Keep up the enthusiasm and the good work and we will see change.
Rick Hall P.E.
Nice article and fully agreed. Being an urban designer, we have also been advocating pedestrian friendly cities here in the historic towns of the Kathmandu valley, but the concerned authorities see road widening as the only solution for ever growing traffic congestion. Without regulating urban density, land use and mobility behaviour, widening of roads in the Kathmandu valley has creating more traffic congestion thereby causing air pollution.
Like motorcycles and bicycles, cars best designed single-width to maximize the ability to move through traffic. These types of cars include the iRoad from Toyota, the Land Glider from Nissan, and the Tango from Commuter Cars. They’re all electric, and the Tango is highway capable.
Imagine if all pedaled vehicles had side by side seating like the novelty quadricycles you can see in amusement areas. Bike paths would have to be widened in order to get the single occupant riders more width to go to their jobs.
Narrow the cars to widen the roads.
You are focusing only on the form of the car. You leave out that anyone in a car can create death with ease and just a splash of carelessness. Making the cars more narrow…just makes them more efficient killers.
How many cars were actually on streets that had been widened to handle between 30,000 and 50,000 vehicles per day?
You mentioned several times that there’s ONLY one solution. That’s a bit arrogant, no? Why does widening highways induce demand? Probably because people value being able to use that highway far greater than it costs to use it (most highways in the US are free to use). Changing the economics of that equation could drastically change each individual’s value calculation. Were highways tolled or congested areas priced (as downtown and midtown Manhattan now will be), average travel times would decrease and congestion would ease, without changing space on streets.

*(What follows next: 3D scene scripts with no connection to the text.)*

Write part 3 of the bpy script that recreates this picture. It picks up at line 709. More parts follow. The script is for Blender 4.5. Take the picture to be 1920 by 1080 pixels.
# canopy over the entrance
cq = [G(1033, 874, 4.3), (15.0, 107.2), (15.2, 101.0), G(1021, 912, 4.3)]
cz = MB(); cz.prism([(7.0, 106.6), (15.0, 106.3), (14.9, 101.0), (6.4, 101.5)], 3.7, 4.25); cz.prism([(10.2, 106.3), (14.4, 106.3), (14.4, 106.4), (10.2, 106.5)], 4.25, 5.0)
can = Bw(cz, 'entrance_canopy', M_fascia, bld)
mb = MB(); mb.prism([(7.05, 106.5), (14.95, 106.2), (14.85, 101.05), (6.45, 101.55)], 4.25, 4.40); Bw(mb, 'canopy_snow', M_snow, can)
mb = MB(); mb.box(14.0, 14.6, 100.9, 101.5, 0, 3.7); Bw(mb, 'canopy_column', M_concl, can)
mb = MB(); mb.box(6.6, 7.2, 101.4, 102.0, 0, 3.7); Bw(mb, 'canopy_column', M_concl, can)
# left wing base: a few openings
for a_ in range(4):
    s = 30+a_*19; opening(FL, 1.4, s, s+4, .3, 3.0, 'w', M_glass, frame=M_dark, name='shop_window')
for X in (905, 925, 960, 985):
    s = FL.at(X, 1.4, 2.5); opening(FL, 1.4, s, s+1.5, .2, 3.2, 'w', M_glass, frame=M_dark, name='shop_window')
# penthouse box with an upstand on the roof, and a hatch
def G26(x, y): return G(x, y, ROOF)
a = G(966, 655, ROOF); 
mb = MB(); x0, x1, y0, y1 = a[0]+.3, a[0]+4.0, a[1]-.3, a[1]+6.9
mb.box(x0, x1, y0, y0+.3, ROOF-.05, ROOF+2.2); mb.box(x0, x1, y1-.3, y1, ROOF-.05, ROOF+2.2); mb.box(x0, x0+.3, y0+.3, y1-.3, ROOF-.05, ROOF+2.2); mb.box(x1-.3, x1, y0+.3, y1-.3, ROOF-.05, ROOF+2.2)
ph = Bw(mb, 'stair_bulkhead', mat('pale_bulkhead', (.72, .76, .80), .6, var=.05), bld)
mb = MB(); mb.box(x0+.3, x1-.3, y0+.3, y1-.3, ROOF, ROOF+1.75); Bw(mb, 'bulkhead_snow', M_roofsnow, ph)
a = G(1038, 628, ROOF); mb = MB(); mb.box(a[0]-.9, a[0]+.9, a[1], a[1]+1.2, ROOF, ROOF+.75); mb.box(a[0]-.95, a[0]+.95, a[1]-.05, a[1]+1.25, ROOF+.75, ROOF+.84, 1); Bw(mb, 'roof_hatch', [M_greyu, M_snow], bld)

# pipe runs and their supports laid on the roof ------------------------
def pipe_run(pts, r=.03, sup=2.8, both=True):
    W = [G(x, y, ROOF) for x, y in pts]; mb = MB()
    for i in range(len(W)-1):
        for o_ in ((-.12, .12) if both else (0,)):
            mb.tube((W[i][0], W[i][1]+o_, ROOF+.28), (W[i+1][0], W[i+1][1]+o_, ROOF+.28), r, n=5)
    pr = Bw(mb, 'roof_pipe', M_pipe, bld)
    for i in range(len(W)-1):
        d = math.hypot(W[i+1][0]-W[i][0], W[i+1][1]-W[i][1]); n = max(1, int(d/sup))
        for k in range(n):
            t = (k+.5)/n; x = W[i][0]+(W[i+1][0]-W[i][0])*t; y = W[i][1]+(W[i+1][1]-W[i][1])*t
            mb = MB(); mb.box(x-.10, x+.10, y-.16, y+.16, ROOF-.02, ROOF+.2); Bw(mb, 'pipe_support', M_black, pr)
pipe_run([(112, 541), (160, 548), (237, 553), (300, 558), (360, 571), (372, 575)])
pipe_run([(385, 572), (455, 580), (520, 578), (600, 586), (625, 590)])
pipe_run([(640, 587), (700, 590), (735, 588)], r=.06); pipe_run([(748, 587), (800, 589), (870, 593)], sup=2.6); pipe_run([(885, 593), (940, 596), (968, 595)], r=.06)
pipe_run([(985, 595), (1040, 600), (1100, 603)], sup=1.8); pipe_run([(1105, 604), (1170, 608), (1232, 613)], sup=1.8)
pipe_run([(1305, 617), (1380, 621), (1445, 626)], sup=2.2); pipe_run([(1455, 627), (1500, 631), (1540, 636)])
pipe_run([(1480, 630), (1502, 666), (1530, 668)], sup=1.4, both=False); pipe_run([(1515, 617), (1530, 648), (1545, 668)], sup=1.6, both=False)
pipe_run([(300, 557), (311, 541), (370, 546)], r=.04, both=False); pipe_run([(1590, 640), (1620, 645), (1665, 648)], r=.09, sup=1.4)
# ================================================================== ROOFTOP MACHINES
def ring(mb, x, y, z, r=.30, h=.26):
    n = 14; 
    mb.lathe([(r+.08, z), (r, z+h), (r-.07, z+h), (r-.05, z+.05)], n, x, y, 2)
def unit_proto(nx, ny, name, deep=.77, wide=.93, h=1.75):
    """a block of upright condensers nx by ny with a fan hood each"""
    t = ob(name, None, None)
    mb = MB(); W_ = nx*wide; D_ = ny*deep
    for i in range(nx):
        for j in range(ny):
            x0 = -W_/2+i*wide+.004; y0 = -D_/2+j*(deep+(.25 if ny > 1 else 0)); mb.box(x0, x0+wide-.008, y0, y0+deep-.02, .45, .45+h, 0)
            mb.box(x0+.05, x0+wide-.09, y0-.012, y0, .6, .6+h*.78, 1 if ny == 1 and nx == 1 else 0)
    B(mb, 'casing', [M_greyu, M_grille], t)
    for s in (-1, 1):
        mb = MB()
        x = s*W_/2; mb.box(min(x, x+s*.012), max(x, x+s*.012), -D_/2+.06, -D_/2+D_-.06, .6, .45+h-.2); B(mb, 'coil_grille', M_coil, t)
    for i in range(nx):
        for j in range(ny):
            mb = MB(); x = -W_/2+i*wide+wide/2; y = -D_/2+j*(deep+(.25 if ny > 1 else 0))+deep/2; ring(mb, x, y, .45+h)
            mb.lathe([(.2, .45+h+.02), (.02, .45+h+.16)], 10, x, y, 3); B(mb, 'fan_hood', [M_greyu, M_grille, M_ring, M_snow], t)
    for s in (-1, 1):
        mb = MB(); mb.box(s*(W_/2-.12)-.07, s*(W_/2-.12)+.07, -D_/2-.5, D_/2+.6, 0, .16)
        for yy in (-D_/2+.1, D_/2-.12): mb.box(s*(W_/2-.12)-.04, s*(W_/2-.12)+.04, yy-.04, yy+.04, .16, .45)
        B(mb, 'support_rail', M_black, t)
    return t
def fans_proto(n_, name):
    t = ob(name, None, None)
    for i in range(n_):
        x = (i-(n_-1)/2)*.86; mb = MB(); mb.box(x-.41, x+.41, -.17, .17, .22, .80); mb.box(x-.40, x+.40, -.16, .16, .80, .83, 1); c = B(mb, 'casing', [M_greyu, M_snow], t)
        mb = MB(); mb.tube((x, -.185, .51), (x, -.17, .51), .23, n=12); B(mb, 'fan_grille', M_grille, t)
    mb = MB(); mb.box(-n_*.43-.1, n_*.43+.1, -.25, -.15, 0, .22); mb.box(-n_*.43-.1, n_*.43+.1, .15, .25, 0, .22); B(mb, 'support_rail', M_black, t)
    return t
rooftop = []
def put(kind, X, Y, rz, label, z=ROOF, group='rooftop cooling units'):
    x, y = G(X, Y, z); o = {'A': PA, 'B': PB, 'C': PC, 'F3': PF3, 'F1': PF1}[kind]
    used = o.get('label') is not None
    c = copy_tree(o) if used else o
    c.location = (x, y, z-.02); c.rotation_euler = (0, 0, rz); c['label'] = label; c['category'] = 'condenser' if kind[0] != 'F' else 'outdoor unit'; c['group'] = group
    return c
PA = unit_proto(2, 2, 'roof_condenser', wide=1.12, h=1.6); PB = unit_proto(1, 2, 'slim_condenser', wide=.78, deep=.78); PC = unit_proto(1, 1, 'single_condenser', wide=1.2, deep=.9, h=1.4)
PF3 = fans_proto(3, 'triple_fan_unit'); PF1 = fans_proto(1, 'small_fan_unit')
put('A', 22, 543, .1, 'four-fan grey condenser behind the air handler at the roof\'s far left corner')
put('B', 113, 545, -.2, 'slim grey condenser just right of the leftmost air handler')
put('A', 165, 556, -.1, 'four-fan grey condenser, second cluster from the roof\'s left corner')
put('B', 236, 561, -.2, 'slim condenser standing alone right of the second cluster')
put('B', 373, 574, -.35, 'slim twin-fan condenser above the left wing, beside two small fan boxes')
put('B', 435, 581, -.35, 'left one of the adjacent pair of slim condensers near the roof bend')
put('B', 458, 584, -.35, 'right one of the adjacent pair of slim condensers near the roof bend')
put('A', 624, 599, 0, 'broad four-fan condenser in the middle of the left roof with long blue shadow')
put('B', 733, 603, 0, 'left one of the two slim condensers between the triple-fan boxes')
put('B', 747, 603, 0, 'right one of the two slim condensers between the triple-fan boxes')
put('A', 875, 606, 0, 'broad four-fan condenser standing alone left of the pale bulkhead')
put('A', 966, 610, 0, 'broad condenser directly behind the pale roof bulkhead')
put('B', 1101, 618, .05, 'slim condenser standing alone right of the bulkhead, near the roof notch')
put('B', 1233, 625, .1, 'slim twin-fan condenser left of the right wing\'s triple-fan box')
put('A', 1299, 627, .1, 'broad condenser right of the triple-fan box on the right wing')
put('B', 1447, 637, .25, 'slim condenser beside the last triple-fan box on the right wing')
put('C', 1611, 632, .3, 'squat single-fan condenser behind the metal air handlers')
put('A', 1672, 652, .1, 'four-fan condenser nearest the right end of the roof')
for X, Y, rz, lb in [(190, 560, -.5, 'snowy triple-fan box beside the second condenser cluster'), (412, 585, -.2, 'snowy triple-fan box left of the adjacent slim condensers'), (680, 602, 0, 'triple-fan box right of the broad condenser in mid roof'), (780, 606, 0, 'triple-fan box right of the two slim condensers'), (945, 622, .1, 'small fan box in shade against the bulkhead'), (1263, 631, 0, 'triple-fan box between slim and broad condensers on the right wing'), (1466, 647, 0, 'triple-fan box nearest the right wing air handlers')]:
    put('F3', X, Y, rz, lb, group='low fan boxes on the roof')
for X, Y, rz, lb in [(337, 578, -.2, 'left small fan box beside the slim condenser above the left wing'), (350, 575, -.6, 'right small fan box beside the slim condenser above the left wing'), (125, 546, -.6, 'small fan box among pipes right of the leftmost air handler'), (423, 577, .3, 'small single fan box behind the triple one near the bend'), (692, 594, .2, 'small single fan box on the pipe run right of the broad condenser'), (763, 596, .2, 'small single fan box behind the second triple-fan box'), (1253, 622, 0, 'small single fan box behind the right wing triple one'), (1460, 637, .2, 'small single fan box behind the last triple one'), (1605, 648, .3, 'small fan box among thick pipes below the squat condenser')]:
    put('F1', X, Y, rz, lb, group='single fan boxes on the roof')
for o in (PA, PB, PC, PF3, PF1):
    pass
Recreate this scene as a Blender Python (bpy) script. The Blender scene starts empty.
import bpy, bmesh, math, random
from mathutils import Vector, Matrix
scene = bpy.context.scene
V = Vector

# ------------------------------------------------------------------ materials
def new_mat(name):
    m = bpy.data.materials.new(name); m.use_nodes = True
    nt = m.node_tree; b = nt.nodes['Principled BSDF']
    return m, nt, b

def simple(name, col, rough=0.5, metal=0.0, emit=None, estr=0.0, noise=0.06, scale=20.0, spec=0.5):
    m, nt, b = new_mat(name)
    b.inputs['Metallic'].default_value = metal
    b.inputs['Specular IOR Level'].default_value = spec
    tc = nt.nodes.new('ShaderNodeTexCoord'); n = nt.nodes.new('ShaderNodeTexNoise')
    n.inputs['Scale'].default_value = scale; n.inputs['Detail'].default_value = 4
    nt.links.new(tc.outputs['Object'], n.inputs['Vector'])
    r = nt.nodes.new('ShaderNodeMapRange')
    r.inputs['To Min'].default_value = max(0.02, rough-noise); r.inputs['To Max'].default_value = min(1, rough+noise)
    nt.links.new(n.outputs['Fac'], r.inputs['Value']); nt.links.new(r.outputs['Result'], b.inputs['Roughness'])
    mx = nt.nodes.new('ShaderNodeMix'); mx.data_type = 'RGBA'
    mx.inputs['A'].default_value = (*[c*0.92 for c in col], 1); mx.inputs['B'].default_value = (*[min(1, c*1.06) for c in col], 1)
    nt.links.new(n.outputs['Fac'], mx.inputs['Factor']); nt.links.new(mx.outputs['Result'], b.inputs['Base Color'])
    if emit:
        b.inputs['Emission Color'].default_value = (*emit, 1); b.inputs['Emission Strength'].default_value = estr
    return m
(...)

Adding biking, walking, and public transportation infrastructure are clear no-brainers. They make much more livable spaces and provide far more transportation capacity than one person per vehicle travel lanes. But, at the beginning of your article, you claim that moving commuters to public transportation makes no impact on congestion (it induces demand with the road space that former driver used to use now freed up), while at the end you argue that public transportation adds far more capacity to roads.